Hello, i am new to Delphi i come from a c++ background and i was assigned to migrate a legacy delphi app from delphi 7 borland to the latest embacardero version. The main issue that i am dealing with is that when i just run the program inside the IDE (with the debugger on obviously )   everything works fine, while when i run the app again from the IDE but without debugging when particular(not all!) forms .show i get access violation errors which i cannot locate cause i don't have the debugger. If someone with more experience than me can locate the issue i would be very happy to hear a solution for my problem  

 

Moving from D7 to Delphi 12 (Athens) is a very big jump. If you can build the old codebase at least you don't have to worry about old 3rd-party components, but there have been a lot of changes on the way, the most important one perhaps the move from ANSI to Unicode (UTF16) characters. Sizeof(char) = sizeof(byte) = 1 is no longer true, and that hits hard if the old code misused string variables for storing binary data.

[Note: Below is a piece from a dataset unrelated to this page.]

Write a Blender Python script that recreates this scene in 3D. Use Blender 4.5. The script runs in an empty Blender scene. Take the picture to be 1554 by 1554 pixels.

Incrementing a pointer of type PChar will now increment it by 2, not by 1, and that can easily cause old code to overwrite memory, which may be at the root of your problem. It may work for debugging just due to a different stack layout caused by different options, e.g. for using stack frames. A stack overwrite can corrupt a return address and that may lead to the exception you see.

As recommended in other replies using a tool like MadExcept may be the best way to nail down the problem location, but if it is indeed a stack corruption the actual cause may be far from the location where it finally manifests. In this case doing an in-depth code review may be a better option, since there are likely more of these problematic code bits in your project.